- OBJECTIVE
Only the lines from the top of the listing below to the line that has "random.seed(7)" should be echoed, with both ends kept and pictures left out.

- COLLECTED DATA
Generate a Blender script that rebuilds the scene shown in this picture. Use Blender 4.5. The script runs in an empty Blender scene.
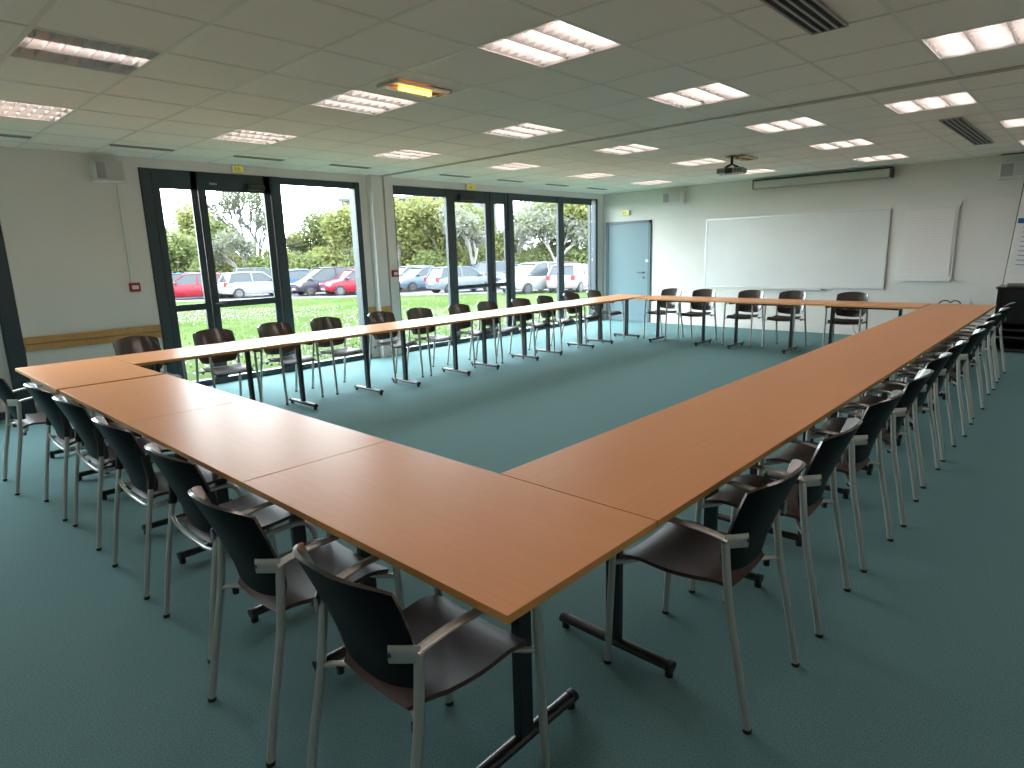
import bpy, bmesh, math, random
from mathutils import Vector, Matrix
C = bpy.context.scene.collection
PI = math.pi
random.seed(7)

# ------------------------------------------------------------------ helpers
def obj(name, bm, mats, parent=None, smooth=False, loc=None):
    me = bpy.data.meshes.new(name)
    bmesh.ops.recalc_face_normals(bm, faces=bm.faces[:])
    if smooth:
        for f in bm.faces: f.smooth = True
    bm.to_mesh(me); bm.free()
    if not isinstance(mats, (list, tuple)): mats = [mats]
    for m in mats: me.materials.append(m)
    if smooth: me.set_sharp_from_angle(angle=math.radians(42))
    o = bpy.data.objects.new(name, me); C.objects.link(o)
    if parent: o.parent = parent
    if loc: o.location = loc
    return o
def tag(o, label=None, cat=None, group=None, kind=None):
    if label: o['label'] = label
    if cat: o['category'] = cat
    if group: o['group'] = group
    if kind: o['kind'] = kind
    return o
def thing(name, label, cat, loc=(0, 0, 0), rz=0, group=None):
    o = bpy.data.objects.new(name, None); C.objects.link(o)
    o.location = loc; o.rotation_euler = (0, 0, rz); o.empty_display_size = .1
    return tag(o, label, cat, group)
def struct(name, loc=(0, 0, 0)):
    o = bpy.data.objects.new(name, None); C.objects.link(o); o.location = loc
    o['kind'] = 'structure'; return o
def dup(root, loc, rz, label, group=None):
    r = root.copy(); C.objects.link(r); r.location = loc; r.rotation_euler = (0, 0, rz)
    r['label'] = label
    if group: r['group'] = group
    for ch in list(root.children):
        c = ch.copy(); C.objects.link(c); c.parent = r
        for g in list(ch.children):
            d = g.copy(); C.objects.link(d); d.parent = c
    return r
def BM(): return bmesh.new()
def box(bm, a, b, mi=0, bev=0):
    x0, x1 = sorted((a[0], b[0])); y0, y1 = sorted((a[1], b[1])); z0, z1 = sorted((a[2], b[2]))
    vs = [bm.verts.new(p) for p in ((x0,y0,z0),(x1,y0,z0),(x1,y1,z0),(x0,y1,z0),(x0,y0,z1),(x1,y0,z1),(x1,y1,z1),(x0,y1,z1))]
    fs = [bm.faces.new([vs[i] for i in q]) for q in ((0,3,2,1),(4,5,6,7),(0,1,5,4),(1,2,6,5),(2,3,7,6),(3,0,4,7))]
    for f in fs: f.material_index = mi
    if bev:
        es = list({e for f in fs for e in f.edges})
        r = bmesh.ops.bevel(bm, geom=es, offset=bev, segments=2, affect='EDGES', profile=.6)
        for f in r['faces']: f.material_index = mi
    return vs
def spline(pts, n=6):
    P = [Vector(p) for p in pts]
    if len(P) < 3: return P
    out = []
    for i in range(len(P)-1):
        p0 = P[max(i-1,0)]; p1 = P[i]; p2 = P[i+1]; p3 = P[min(i+2,len(P)-1)]
        for k in range(n):
            t = k/n
            out.append(.5*((2*p1)+(-p0+p2)*t+(2*p0-5*p1+4*p2-p3)*t*t+(-p0+3*p1-3*p2+p3)*t**3))
    out.append(P[-1]); return out
def tube(bm, pts, r, seg=10, n=0, mi=0, sx=1, sy=1, up=(0,0,1), r2=None):
    """sweep an ellipse (r*sx, r*sy) along pts; r2 tapers to the end"""
    P = spline(pts, n) if n else [Vector(p) for p in pts]
    rings = []; N = len(P)
    for i, p in enumerate(P):
        t = (P[min(i+1,N-1)]-P[max(i-1,0)]).normalized()
        u = Vector(up)
        if abs(t.dot(u)) > .95: u = Vector((0,1,0)) if abs(t.y) < .9 else Vector((1,0,0))
        a = t.cross(u).normalized(); b = a.cross(t).normalized()
        rr = r if r2 is None else r+(r2-r)*i/(N-1)
        rings.append([bm.verts.new(p+a*math.cos(2*PI*k/seg)*rr*sx+b*math.sin(2*PI*k/seg)*rr*sy) for k in range(seg)])
    for i in range(N-1):
        for k in range(seg):
            f = bm.faces.new((rings[i][k],rings[i][(k+1)%seg],rings[i+1][(k+1)%seg],rings[i+1][k])); f.material_index = mi
    for rg in (rings[0][::-1], rings[-1]):
        f = bm.faces.new(rg); f.material_index = mi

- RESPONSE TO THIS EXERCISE
Generate a Blender script that rebuilds the scene shown in this picture. Use Blender 4.5. The script runs in an empty Blender scene.
import bpy, bmesh, math, random
from mathutils import Vector, Matrix
C = bpy.context.scene.collection
PI = math.pi
random.seed(7)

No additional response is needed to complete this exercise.